Las sesiones parlamentarias actuales han sido objeto de muchas comparaciones, ninguna favorable. Me extraña que, a estas alturas, nunca se las haya comparado con una corrida de toros. Me atreveré a hacerlo, esperando que nadie imagine que pretendo denigrar con ello a un elemento de nuestro patrimonio cultural. Me permito dar unas pinceladas de lo que fueron en su día las corridas, en el supuesto de que alguno de los lectores, por su corta edad o por cuestión de principio, no haya asistido a ninguna.

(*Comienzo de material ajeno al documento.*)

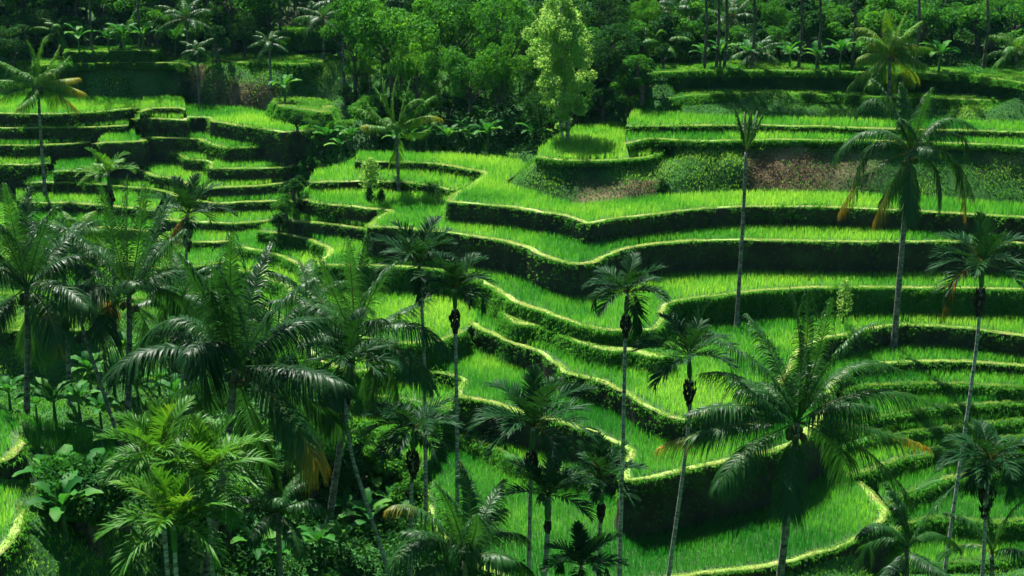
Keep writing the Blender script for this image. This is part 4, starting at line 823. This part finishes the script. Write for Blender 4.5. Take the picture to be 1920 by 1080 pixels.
# ------------------------------------------------------------------ banana plants
M['banana'] = leaf_mat('banana_leaf', (0.010, 0.08, 0.015), (0.03, 0.17, 0.025), (0.14, 0.34, 0.04), .42, (1.2, 1.1, .5), rough=.5, spec=.06, obj_var=.2, nscale=.5)
def banana_meshes(seed, n=8):
    global rng
    keep = rng; rng = np.random.default_rng(seed); B = Acc()
    tube(B, np.stack([np.zeros(5), np.zeros(5), np.linspace(-.3, 1.5, 5)], 1), [.13, .12, .10, .08, .05], 7); lv = []
    for k in range(n):
        az = k * 2.4 + seed; el = 1.3 - .9 * k / n; L = rng.uniform(1.5, 2.2); P = arc((0, 0, 1.4), az, el, L, rng.uniform(.9, 1.7), 14); A = Acc()
        T_ = norm(np.gradient(P, axis=0)); S = norm(np.cross(T_, [0, 0, 1.])); u = np.linspace(0, 1, 14); W = .30 * np.sin(math.pi * np.clip((u - .14) / .86, 0, 1)) ** .6 + .01
        W = W * rng.uniform(.85, 1.1); N_ = np.cross(S, T_); l = P + S * W[:, None] + N_ * (W * .35)[:, None]; r_ = P - S * W[:, None] + N_ * (W * .35)[:, None]
        l += rng.normal(0, .03, l.shape); r_ += rng.normal(0, .03, r_.shape)
        V = np.stack([l, P, r_], 1).reshape(-1, 3); i = np.arange(13)[:, None] * 3; A.add(V, np.concatenate([i + [0, 1, 4, 3], i + [1, 2, 5, 4]]), None, np.clip(rng.normal(.45, .15), 0, 1))
        tube(A, P, np.linspace(.03, .008, 14), 4, .8); lv.append(A.mesh('leaf', [M['banana']]))
    rng = keep
    return B.mesh('stem', [M['shaft']], True), lv
BAN = [banana_meshes(3), banana_meshes(8, 9), banana_meshes(14, 7)]
def banana(px, py, y, s, label, group, k):
    c = at_y(px, py, y); z = float(surf(c[0], y)); o = thing('banana_plant', label, 'banana plant', (c[0], y, z), group); o.rotation_euler = (0, 0, k * 1.3); o.scale = (s, s, s)
    st, lv = BAN[k % 3]; link('stem', st, o)
    for m_ in lv: link('leaf', m_, o)
    return o
def ban_group(lst, label, group, k0):
    for k, (px, py, y, s) in enumerate(lst): banana(px, py, y, s, label, group, k + k0)
for k, (px, py, s, lb) in enumerate([(112,905,1.0,'banana plant with bright paddle leaves nearest the grassy path at bottom left'),(165,900,1.1,'banana plant leaning over the stream left of the clumping palms'),(205,935,.9,'banana plant tucked against the clumping palms'),(120,975,.9,'low dark banana plant under the grassy path')]):
    h = hit(px, py + 40, 38); banana(px, py, min(h[1], 50), s, lb, 'banana plants at the bottom left', k)
def ban_hit(lst, s, label, group, k0):
    for k, (px, py) in enumerate(lst):
        h = hit(px, py, 50); o = banana(px, py, h[1], s * (.85 + .3 * ((k * 37) % 10) / 10), label, group, k + k0)
ban_hit([(70,790),(105,800),(150,785),(190,800),(215,740),(260,760),(300,745),(330,780),(170,730),(20,770),(285,700),(240,690)], .78, 'banana plant in the thicket between the left coconut trunks', 'banana plants between the left trunks', 1)
ban_hit([(640,300),(615,290),(660,285),(770,290),(800,285),(840,285),(880,282),(915,285),(945,275),(980,262),(860,262),(905,255),(1000,280),(745,288)], .85, 'dark banana plant in the shade under the wood edge', 'banana plants along the shaded wood edge', 5)
ban_hit([(205,108),(235,106),(150,108),(90,110),(330,105),(270,108)], .95, 'banana plant at the foot of the upper left wood', 'banana plants of the upper left wood', 9)
ban_hit([(1320,128),(1350,128),(1400,126),(1530,130),(1575,128),(1600,126),(1480,128),(1760,135)], .85, 'banana plant on the rim of the upper right bank', 'banana plants of the upper right wood', 2)
ban_hit([(650,985),(690,1010),(600,1060),(520,1085),(480,1075),(740,985),(560,1000),(700,940),(640,1060)], .75, 'banana plant in the dark gully at the bottom', 'banana plants in the gully', 4)
b_ = banana(535, 195, 121, .9, 'single small banana plant on the grassy left shoulder', None, 3)

# bushes lining the gully and the foot of the wood
def bush_hit(lst, s, kind_k, label, group):
    for k, (px, py) in enumerate(lst):
        h = hit(px, py, 42); place_tree('bush', kind_k + k, h[0], h[1], s * (.7 + .6 * ((k * 53) % 11) / 11), k * 1.9, label, group, 'shrub', cat='shrub')
bush_hit([(600,300),(580,335),(560,370),(545,400),(530,430),(515,470),(610,270),(640,262),(560,290),(585,275),(592,318),(570,352),(552,386),(538,416),(524,450),(604,285),(622,262)], .5, 1, 'dark shrub clinging to the side of the upper gully', 'shrubs in the upper gully')
bush_hit([(500,640),(470,720),(540,760),(560,860),(520,930),(470,980),(590,940),(640,905),(680,930),(720,900),(430,1040),(760,960),(380,820),(330,700),(620,820),(840,1075),(250,850),(230,1000),(180,1040),(150,1000)], 1.0, 1, 'leafy shrub in the deep gully beneath the palms', 'shrubs in the lower gully')
bush_hit([(1195,170),(1205,190),(1180,215),(1130,228),(1080,236),(1030,262),(700,262),(740,250),(790,240),(840,230),(700,225),(650,200)], .9, 0, 'dark shrub at the shaded foot of the wood', 'shrubs at the foot of the wood')
# layered jungle under and between the trees
k_ = 0
for lab, grp, pts in [('low tree filling the layered jungle of the upper left wood','low trees of the upper left wood',[(x, y) for y in (30, 60, 88) for x in range(-40, 500, 38)]),
                      ('low tree in the sunlit wood above the gully','low trees of the sunlit wood',[(x, y) for y in (60, 100, 140, 170) for x in range(660, 1180, 44)]),
                      ('low tree between the palm trunks of the upper right wood','low trees of the upper right wood',[(x, y) for y in (40, 70, 100) for x in range(1200, 1960, 44)])]:
    for px, py in pts:
        k_ += 1; px += rng.uniform(-16, 16); py += rng.uniform(-10, 10)
        if 1290 < px < 1420 and py < 60: continue
        h = hit(px, py, 60)
        if h[1] > 180: continue
        bright = px > 640 and px < 1050
        place_tree('broad' if bright else 'bush', k_, h[0], h[1], rng.uniform(.28, .42) if bright else rng.uniform(.7, 1.3), rng.uniform(0, 6), lab, grp, 'low_tree')
# more coconut crowns in the left thicket
for k, (px, py, y, L_, lb) in enumerate([(345,555,66,3.0,'dark coconut palm crown tucked behind the upper left fronds of the big dark palm'),(118,475,74,2.9,'coconut palm crown between the left edge palm and its neighbour'),(575,565,70,3.2,'coconut palm crown in the gap between the two central palms'),
    (520,960,52,2.6,'ragged young palm in the gully bottom')]):
    coconut(lb, (px, py), y, [(px + 2, py + 40)], [], L=L_, nrand=12, seed=60 + k, r=.14, nuts=0, tint=.3, group='coconut palms of the left thicket', n=60)
# small palms of the upper woods
for k, (px, py, y, L_, lb) in enumerate([(350,35,132,3.2,'dark palm among the trees of the upper left wood'),(370,95,127,1.8,'tiny palm on the upper left bank'),(505,80,126,2.0,'young palm on the grassy left shoulder'),(110,60,134,2.6,'yellowish palm behind the far left palm'),
    (605,35,132,3.0,'dark palm above the grassy left shoulder'),(640,5,128,3.0,'palm at the top edge left of the sunlit wood'),(1240,85,117,3.0,'palm with arching pale fronds at the left end of the upper right wood'),(1265,25,124,3.2,'palm with hanging fronds at the top edge of the upper right wood'),
    (1420,95,116,2.8,'palm with drooping fronds in the upper right wood'),(1375,30,124,3.0,'thin palm above the bright strip of field'),(1905,95,114,3.0,'palm with yellow fronds cut by the right edge')]):
    coconut(lb, (px, py), y, [(px + 1, py + 30)], [], L=L_, nrand=13, seed=30 + k, r=.13, nuts=0, tint=.42, leafL=L_ * .24, mat='bright' if k in (3, 6, 10) else 'coco', group='small palms of the upper woods', n=34)
for k, (px, pt) in enumerate([(1322,-20),(1345,-30),(1360,-30),(1535,-20),(1848,-30),(523,-20),(170,-20),(260,-30),(1500,-40),(1720,-30),(1412,-30),(1600,-30)]):
    h = hit(px, 131 if px > 1200 else (62 if px == 523 else 115), 60); x, y = h[0], h[1] + .6; z = float(surf(x, y)); A = Acc(); top = at_y(px, pt, y)
    tube(A, np.array([[x, y, z - .2], [x + .1, y, z + (top[2] - z) * .5], [top[0], y, top[2] + 1]]) - [x, y, z], [.15, .12, .10], 7)
    B = Acc(); o = thing('tall_palm', 'thin dark trunk running out of the top of the picture', 'palm tree', (x, y, z), 'thin trunks along the wood edge'); link('trunk', A.mesh('trunk', [M['barkd']], True), o)
    c = top + [0, 0, 1]
    for j in range(11):
        Pf = arc(c, j * 2.4, 1.1 - j * .13, 3.2, 1.2); link('frond', frond(Pf - [x, y, z], .7, .035, 30, tint=.35), o)

# ------------------------------------------------------------------ thin humid air
hz = bpy.data.meshes.new('haze'); x0, x1, y0, y1, z0, z1 = -410, 410, -130, 710, -30, 210
hv = [(x, y, z) for x in (x0, x1) for y in (y0, y1) for z in (z0, z1)]
hz.from_pydata(hv, [], [(0, 1, 3, 2), (4, 6, 7, 5), (0, 4, 5, 1), (2, 3, 7, 6), (0, 2, 6, 4), (1, 5, 7, 3)]); hz.update()
m, nt, N, Lk = new_mat('haze'); pv = N('ShaderNodeVolumePrincipled'); pv.inputs['Color'].default_value = (.35, .85, 1, 1); pv.inputs['Density'].default_value = 0.00005; pv.inputs['Anisotropy'].default_value = 0.0
Lk(pv.outputs[0], N('ShaderNodeOutputMaterial').inputs['Volume']); hz.materials.append(m)
tag(link('haze', hz), 'faint bluish haze in the air over the valley', kind='stuff')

Empecemos por las dos taquillas, «Sol» y «Sombra», situadas a la entrada. Conocedora tanto del curso exacto del Sol como del vigor de sus rayos, la empresa promotora vendía caras las entradas de Sombra, quedando las más baratas para los aficionados menos boyantes, que solían ser los más entendidos. Con los años, estos últimos convivieron con los turistas (que habían venido a España en busca del sol), que se distinguían de los nativos por unas viseras de cartón, sustitutos imperfectos de la boina y el pañuelo de cuatro nudos. Mientras, en las gradas de Sombra empezaban a aparecer los primeros lectores de Hemingway, en lugar de aquel Mr. Marshall que nunca llegó.
Había también una banda de música. Su director dejaba que la mano derecha, que empuñaba la batuta, pusiera orden entre los músicos, mientras con la cabeza, vuelta hacia la arena, seguía la corrida sin perder detalle: un prodigio de coordinación como no se ofrece en las mejores salas de conciertos del extranjero.
La corrida tenía tres protagonistas: el torero, el toro, y también, en el papel del coro de las tragedias griegas, encargada de juzgar el comportamiento de los otros dos, la afición: una multitud que, repartida por las gradas, entendía de toros. De su veredicto, expresado mediante aplausos o silbidos, dependía que el presidente de la corrida premiara la suerte del diestro o lo condenara a marcharse de vacío.
Nada de lo anterior tendría más que un interés arqueológico si no fuera porque, desde hace ya algunos años, nuestras sesiones parlamentarias presentan rasgos en común con las corridas de ayer.
Uno echa en falta muchas cosas: un buen pasodoble, a ser posible interpretado por la Unidad de Música de la Guardia Real, amenizaría las sesiones e imprimiría ritmo a las subidas y bajadas de sus señorías por las gradas. También se echa en falta un cierto nivel de retórica. También -y esta es para muchos una buena noticia- ha desaparecido el toro.
Pero sobreviven tres elementos esenciales: el Presidente -hoy Presidenta- de la Cámara; el diputado que en cada momento ocupa la tarima frente al micrófono, en el papel del torero; y la afición, que son sus señorías en sus escaños, hoy todos de Sombra. Verdad que su papel está muy mermado, porque mientras el aficionado taurino no obedecía órdenes de nadie, los diputados de cada grupo votan, aplauden o patalean a una señal de su jefe de filas, hasta el punto de que es posible imaginar sesiones con una docena de participantes reunidos en la actual cafetería, tras haber convertido el hemiciclo en un gimnasio. El resto de diputados podría votar desde su casa, equipados con un dispositivo de dos botones de colores distintos, separados entre sí por una distancia no menor de veinte centímetros.
En otro aspecto recuerdan las sesiones a las corridas. Así como ocurría que la afición se levantara en bloque a pedir la retirada de un toro defectuoso, así también ocurre, muy rara vez, que sus señorías se unan en aplauso silencioso, o en tácita reprobación, de un diputado que se estrena. Un observador atento puede ir leyendo el veredicto en los rostros de sus señorías. Bostezos, guiños, miradas furtivas a uno y otro lado, sonrisas o muecas, afirmaciones o negaciones de cabeza sustituyen a los silbidos de antaño, y en pocos minutos la suerte está echada: este vale…o no. La Presidencia no concederá al diestro el honor de una vuelta al ruedo, pero señorías y oyentes recordarán la intervención. Por desgracia, eso no ocurre casi nunca. Pensándolo bien…el toro ¿no seremos nosotros, los votantes?